3. Implement the intrinsic reward based on the prediction error in the abstract space.
4. Have the policy operate in the abstract space. If we want to use HER, this requires us to also learn an inverse abstraction function \phi^-1, because otherwise we cannot implement the state-2-goal function that is necessary to compute the hindsight rewards.

This issue is about the first part. Phil implemented the intrinsic reward as the normalized entropy of the predictions of the ensemble. The steps for future work are as follows:

• Automate the shape of the forward model. Right now, it is manually defined in the .yaml file.
• Implement a different normalization method. Phil normalized based on the min and max entropy over the whole training process. It is probably better to normalize over a sliding window of min and max of the past X episodes. This requires adding a respective paramter "fwd_normalize_over_n_episodes" (instead of episodes, we could also use steps)
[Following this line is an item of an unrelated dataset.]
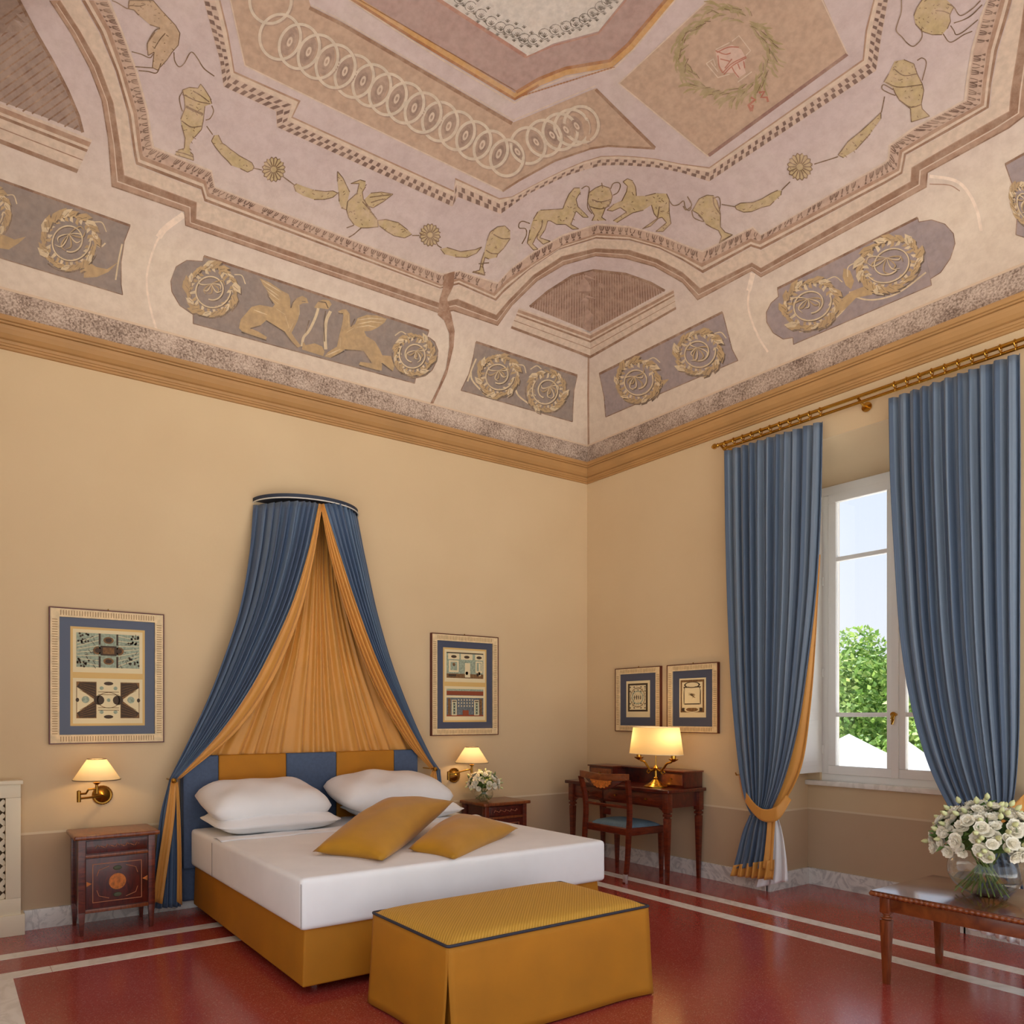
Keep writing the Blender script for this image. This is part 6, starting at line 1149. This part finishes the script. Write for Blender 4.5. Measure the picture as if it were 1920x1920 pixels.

• Compare using the entropy with using the (normalized) prediction error as intrinsic reward. We could also use both and have balance values for both.
• Try multiplying the entropy with the prediction error. This way, the system would generate intrinsic reward if it is very certain about a prediction, and if that prediction was false. It would not generate intrinsic reward if the prediction is false, but the prediction confidence is low.
• Use a decaying balance parameter, i.e., the better the model is trained, the lower the intrinsic reward.
• Implement a visualization method that helps to identify overfitting. For example, this could be a heatmap to show where the ant moves in the ant environment. A more general approach would be to record the variance of the observation vector for each individual episode, and compare the average variance over all episodes with the overall variance over all episodes when not using intrinsic reward.